> **Goal of the exercise**:
How many lines in this data contain the string "scene"? Reply with the number only.

━━ Collected data ━━

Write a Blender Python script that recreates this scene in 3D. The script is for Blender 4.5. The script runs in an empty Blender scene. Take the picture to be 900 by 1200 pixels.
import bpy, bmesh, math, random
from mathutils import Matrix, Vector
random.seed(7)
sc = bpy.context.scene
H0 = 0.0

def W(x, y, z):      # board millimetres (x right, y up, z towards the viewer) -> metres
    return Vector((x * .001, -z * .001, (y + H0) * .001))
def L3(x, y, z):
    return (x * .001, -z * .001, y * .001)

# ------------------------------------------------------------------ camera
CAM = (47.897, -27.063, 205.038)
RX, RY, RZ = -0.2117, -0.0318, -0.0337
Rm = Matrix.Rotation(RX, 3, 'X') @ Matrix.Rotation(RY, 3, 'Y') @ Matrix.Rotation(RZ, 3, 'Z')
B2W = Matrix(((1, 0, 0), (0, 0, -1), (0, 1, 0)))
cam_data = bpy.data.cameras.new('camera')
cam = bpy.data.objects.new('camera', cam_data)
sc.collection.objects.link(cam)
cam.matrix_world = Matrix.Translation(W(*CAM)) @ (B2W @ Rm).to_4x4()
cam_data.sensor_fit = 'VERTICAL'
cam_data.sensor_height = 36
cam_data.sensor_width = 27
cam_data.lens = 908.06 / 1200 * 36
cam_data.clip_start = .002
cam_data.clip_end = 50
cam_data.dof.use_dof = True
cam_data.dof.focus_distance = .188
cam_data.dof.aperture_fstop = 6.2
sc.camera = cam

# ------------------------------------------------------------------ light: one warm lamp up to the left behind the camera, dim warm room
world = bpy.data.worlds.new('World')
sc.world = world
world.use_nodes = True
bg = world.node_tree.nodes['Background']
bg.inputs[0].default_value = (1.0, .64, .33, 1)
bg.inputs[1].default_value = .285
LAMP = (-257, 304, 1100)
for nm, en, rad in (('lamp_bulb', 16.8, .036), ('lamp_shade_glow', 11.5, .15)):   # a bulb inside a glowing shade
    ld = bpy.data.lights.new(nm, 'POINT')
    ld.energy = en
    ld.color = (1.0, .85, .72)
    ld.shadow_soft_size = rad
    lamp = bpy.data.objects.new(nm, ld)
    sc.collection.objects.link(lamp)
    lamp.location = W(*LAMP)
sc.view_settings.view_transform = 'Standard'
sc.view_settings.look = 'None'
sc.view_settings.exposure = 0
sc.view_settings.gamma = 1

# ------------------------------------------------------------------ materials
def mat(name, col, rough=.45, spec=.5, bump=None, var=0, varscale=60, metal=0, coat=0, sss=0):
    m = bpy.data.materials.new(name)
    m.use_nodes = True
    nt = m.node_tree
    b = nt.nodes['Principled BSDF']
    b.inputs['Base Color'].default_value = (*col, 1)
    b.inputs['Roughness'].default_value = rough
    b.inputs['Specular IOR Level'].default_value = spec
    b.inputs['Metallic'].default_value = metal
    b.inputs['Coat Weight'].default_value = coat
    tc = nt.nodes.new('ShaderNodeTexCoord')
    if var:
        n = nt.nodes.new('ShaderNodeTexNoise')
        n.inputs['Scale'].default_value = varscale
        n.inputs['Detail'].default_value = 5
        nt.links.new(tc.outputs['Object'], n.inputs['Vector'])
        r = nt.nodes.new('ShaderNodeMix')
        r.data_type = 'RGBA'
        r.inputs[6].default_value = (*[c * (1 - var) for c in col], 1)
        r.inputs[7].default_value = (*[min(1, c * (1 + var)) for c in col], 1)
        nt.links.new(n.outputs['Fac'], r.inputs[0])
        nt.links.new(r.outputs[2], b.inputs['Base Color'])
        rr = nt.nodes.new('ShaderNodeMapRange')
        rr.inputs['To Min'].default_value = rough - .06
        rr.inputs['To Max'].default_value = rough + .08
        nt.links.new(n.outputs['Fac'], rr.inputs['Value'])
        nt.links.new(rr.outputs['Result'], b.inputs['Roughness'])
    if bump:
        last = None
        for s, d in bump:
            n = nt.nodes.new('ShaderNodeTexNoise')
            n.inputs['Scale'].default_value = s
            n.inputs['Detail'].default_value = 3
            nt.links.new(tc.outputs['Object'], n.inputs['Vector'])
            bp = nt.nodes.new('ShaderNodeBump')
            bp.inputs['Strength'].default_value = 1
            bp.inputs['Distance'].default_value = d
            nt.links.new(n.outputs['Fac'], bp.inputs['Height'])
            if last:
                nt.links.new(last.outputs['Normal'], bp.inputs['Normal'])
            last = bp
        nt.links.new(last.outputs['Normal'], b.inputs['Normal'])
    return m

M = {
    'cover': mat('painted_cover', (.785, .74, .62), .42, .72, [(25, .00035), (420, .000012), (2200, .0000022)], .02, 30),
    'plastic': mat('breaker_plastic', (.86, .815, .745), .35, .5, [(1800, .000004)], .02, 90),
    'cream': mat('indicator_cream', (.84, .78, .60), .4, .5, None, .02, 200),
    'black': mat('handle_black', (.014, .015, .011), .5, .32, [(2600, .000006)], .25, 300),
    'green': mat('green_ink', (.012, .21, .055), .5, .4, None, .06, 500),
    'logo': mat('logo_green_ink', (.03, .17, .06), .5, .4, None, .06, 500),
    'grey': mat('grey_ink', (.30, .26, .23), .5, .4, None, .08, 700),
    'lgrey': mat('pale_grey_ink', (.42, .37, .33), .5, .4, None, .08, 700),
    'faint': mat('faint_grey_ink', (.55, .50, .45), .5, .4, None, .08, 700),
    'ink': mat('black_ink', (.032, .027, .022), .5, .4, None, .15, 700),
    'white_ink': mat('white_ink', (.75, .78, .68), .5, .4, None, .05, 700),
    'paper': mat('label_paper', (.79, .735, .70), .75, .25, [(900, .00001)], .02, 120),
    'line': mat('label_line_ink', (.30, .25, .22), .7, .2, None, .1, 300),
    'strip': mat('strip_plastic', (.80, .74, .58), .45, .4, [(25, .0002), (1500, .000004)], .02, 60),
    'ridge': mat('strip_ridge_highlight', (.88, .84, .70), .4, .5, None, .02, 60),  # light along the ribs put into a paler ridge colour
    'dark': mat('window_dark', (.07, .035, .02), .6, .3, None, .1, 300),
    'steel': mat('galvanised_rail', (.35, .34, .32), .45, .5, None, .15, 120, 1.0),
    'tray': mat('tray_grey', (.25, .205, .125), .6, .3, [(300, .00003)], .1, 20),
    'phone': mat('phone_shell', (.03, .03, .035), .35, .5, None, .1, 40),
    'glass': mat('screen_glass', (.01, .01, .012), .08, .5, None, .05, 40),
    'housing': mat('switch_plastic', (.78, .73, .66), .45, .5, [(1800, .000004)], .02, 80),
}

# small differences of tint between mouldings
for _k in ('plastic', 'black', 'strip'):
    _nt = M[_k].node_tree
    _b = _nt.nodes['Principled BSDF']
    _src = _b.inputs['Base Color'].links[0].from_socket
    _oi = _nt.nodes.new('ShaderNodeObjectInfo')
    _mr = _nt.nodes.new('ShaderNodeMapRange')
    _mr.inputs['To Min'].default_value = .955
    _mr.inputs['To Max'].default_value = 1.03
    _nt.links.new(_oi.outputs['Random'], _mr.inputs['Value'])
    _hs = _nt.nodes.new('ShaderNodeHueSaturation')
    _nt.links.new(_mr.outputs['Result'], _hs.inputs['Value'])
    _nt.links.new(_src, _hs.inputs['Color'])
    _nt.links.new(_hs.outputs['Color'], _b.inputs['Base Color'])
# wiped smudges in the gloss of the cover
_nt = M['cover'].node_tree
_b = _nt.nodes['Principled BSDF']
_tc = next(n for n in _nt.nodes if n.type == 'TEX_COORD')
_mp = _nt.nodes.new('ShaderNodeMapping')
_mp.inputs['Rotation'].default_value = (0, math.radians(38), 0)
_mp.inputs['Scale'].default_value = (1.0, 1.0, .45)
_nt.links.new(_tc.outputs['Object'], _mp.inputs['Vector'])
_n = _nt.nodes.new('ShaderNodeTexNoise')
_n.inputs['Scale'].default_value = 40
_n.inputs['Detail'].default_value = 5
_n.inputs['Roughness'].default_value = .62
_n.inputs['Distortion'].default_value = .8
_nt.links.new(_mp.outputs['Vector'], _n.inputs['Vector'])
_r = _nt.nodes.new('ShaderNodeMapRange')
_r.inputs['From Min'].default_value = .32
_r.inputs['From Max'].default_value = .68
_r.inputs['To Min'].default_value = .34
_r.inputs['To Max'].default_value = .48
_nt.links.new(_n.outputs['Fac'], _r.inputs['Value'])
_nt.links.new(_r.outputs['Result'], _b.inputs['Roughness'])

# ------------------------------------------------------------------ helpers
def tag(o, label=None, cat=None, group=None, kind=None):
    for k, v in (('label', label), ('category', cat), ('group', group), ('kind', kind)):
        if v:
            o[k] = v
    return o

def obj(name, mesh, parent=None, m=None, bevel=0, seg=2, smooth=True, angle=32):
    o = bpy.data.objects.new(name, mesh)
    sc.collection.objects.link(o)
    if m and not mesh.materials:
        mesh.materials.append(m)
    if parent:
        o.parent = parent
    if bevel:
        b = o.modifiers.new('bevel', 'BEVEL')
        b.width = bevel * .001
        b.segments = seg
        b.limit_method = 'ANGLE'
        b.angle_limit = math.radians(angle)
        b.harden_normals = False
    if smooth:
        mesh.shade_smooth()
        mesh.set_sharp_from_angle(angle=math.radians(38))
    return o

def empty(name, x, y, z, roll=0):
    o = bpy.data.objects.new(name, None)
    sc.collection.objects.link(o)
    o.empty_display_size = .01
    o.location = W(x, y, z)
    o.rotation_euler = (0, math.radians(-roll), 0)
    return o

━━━

> **Response**:
2